La verdad de la iglesia no es un dogma separado, sino su misma vida, que ella ofrece y comparte con todos los hombres. Ella no está para decir cosas (doctrinas, teorías), sino para presentarse a sí misma como itinerario de paz, lugar donde es posible la palabra.
Ciertamente, hay en la iglesia creyentes que acentúan el aspecto sacral y presentan la fe como una cosa que está fuera de ellos, como un depósito casi objetivo de verdades y sacramentos que los jerarcas cristianos deberían custodiar y proponer y los simples fieles recibir agradecidos y sumisos. La fe tendría un sentido y consistencia (realidad) en sí misma, fuera de la comunicación creyente. En contra de eso, conforme a todo lo que he venido destacando, pienso que el “contenido” de la fe no se puede separar de su comunicación. No hay primero fe cristiana, sin comunicación personal ni diálogo gratuito, y luego comunicación, porque el contenido de la fe es la misma comunicación, es decir, el amor mutuo entre los fieles y todos los hombres.
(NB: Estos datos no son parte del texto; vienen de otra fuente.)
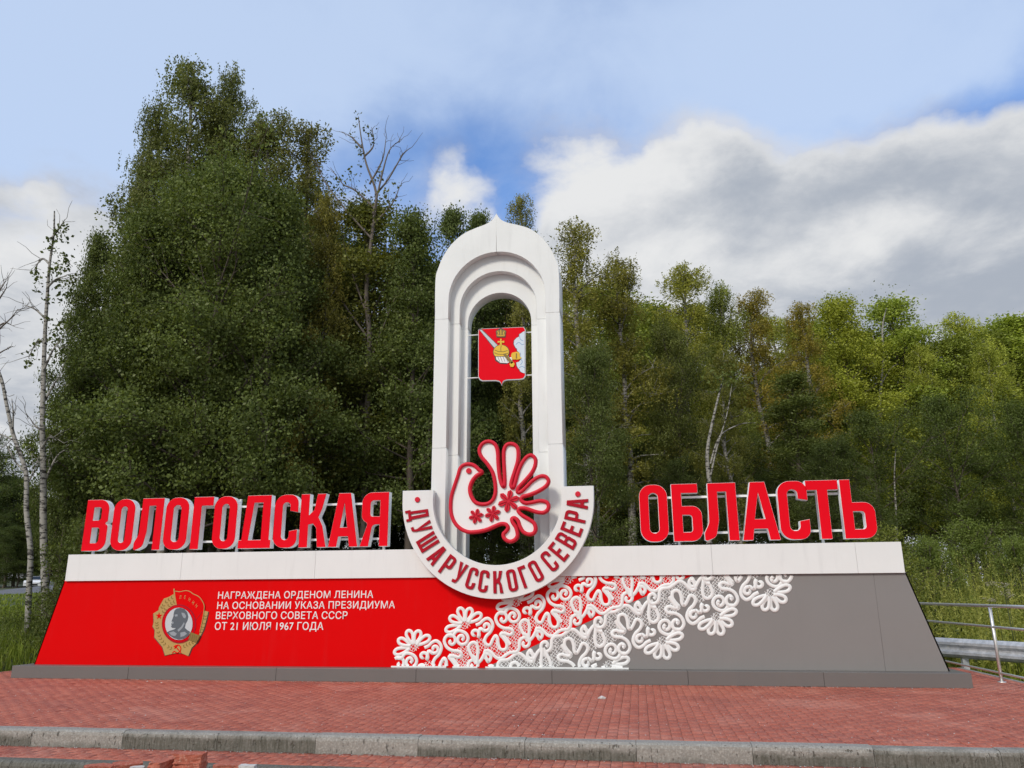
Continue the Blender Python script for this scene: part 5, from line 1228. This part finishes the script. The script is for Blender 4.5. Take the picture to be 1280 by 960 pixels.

Por eso, una propuesta de comunión cristiana que fuera independiente o viniera después, como una consecuencia que brota de otros contenidos, no sería cristiana. Este es el contenido de la fe evangélica: que los hombres se amen, dándose la vida, en camino pascual de paz. Otras religiones pueden ofrecer una propuesta convergente, como hemos dicho, pues todas deben compartir sus experiencias, es decir, comunicarse, no solo dialogando (querían Pablo VI), sino saliendo a la calle para dar testimonio del evangelio de la comunión universal de Cristo (Francisco).